The separation of Eu(III) and Am(III) was demonstrated in both a load-elution type column experiment (I), and in a constant feed column experiment (II):

(I) In higher pH, both elements were readily taken by the exchanger, with no leakage detected during the loading. Through elution in selected conditions, most of the less-favored Am was separated before any Eu started to elute. We found that 7% of Am could not be eluted in any of the select conditions, meaning an additional sorption mechanism is present, such as inclusion of some of the analytes into the ZrP structure. The majority (82% of the available 93%) of Am could be purified from Eu-Am mixture with extremely high 99.999% molar purity, while even more (95% of the available 93%) at a lower purity of 99.7 mol %. Thus, the achievable recovery depends on the requirements of an application.

(II) It was shown through the equimolar constant feed separation experiment that up to 330 L∙kg⁻¹ of the solution could be treated with Am purity still above 99.5 mol % in the eluate. Alternatively, up to 630 L∙kg⁻¹ could be treated with Am purity above 95 mol %, or up to 800 L∙kg⁻¹ with Am purity above 90 mol %, again depending on the requirements of the application.

Throughout this study, some critical open questions were answered regarding the development of these materials for the purpose of dynamic separation applications in complex aqueous solutions. Promising numbers were achieved on the dynamic conditions, although the capacity needs to be improved. Work remains to be done, as the studied solutions have so far been rather simple and synthetic. The investigated Eu:Am ratios were in the range of a best estimate in PWR fuel, but the absolute levels remain an open question and is tied to the type of application in question (e.g., the PUREX raffinate, or a stream from an intermediate step during such reprocessing). In the future, the ongoing study will continue towards hot tests with non-synthetic solutions or elaborate simulated solutions. There, discussion will continue on feasibility of the material for the separation in real conditions, and further research effort will be focused especially on improving the dynamic separation and capacity of the material.

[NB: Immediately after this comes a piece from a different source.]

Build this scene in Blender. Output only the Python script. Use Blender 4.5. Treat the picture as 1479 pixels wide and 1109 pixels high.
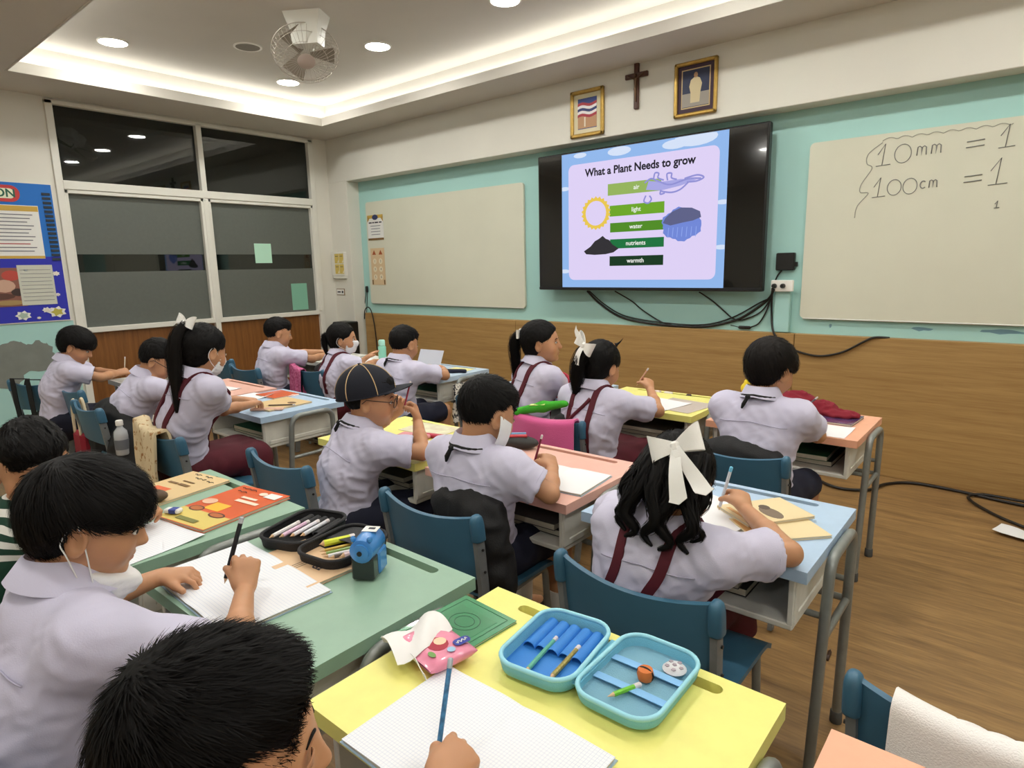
import bpy, math, random
import numpy as np
from mathutils import Vector, Matrix
from mathutils.geometry import tessellate_polygon

random.seed(7); RNG = np.random.default_rng(7)
scene = bpy.context.scene
for o in list(bpy.data.objects): bpy.data.objects.remove(o)
COL = scene.collection
PI = math.pi

# ------------------------------------------------------------------ camera
CAM_LOC = (0.0, 0.0, 1.35)
yaw, pitch, roll, foc = 0.69993, 0.18422, -0.02119, 911.75
_f = Vector((-math.sin(yaw)*math.cos(pitch), math.cos(yaw)*math.cos(pitch), -math.sin(pitch)))
_r = Vector((math.cos(yaw), math.sin(yaw), 0)); _u = _r.cross(_f)
_r2 = math.cos(roll)*_r + math.sin(roll)*_u; _u2 = _r2.cross(_f)
cam_data = bpy.data.cameras.new('camera'); cam = bpy.data.objects.new('camera', cam_data); COL.objects.link(cam)
cam.matrix_world = Matrix(((_r2.x, _u2.x, -_f.x, CAM_LOC[0]), (_r2.y, _u2.y, -_f.y, CAM_LOC[1]), (_r2.z, _u2.z, -_f.z, CAM_LOC[2]), (0, 0, 0, 1)))
cam_data.sensor_fit = 'HORIZONTAL'; cam_data.sensor_width = 36.0; cam_data.lens = foc/1479*36.0
cam_data.clip_start = 0.02; cam_data.clip_end = 60
scene.camera = cam
# ------------------------------------------------------------------ world, exposure
world = bpy.data.worlds.new('world'); scene.world = world; world.use_nodes = True
world.node_tree.nodes['Background'].inputs[0].default_value = (0.5, 0.55, 0.6, 1)
world.node_tree.nodes['Background'].inputs[1].default_value = 0.05
scene.view_settings.view_transform = 'Standard'; scene.view_settings.look = 'None'
scene.view_settings.gamma = 1.0; scene.view_settings.use_curve_mapping = False
scene.view_settings.exposure = 0.0
LAMP_STRENGTH = 150.0    # downlight diffusers
COVE_STRENGTH = 9.0
# ------------------------------------------------------------------ helpers
def lin(c):
    if isinstance(c, str): c = [int(c[i:i+2], 16) for i in (0, 2, 4)]
    return tuple(((v/255)/12.92 if v/255 <= .04045 else ((v/255+.055)/1.055)**2.4) for v in c)+(1,)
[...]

Through the separation experiments in columns, and the preliminary investigations, we have further demonstrated the capability of ion exchange for this difficult task of actinide-lanthanide separation in the fields of UNF processing and P&T. The study and use of ion exchange should not be limited to this specific separation case, as its solid phase and the possibility to work in simple mineral acids would offer desired features, such as one alternative or supportive to the current solvent extraction separation schemes. Ion exchangers can be deliberately engineered for very specific tasks, and are by their nature readily suitable for column use, e.g., on-line in industrial processes.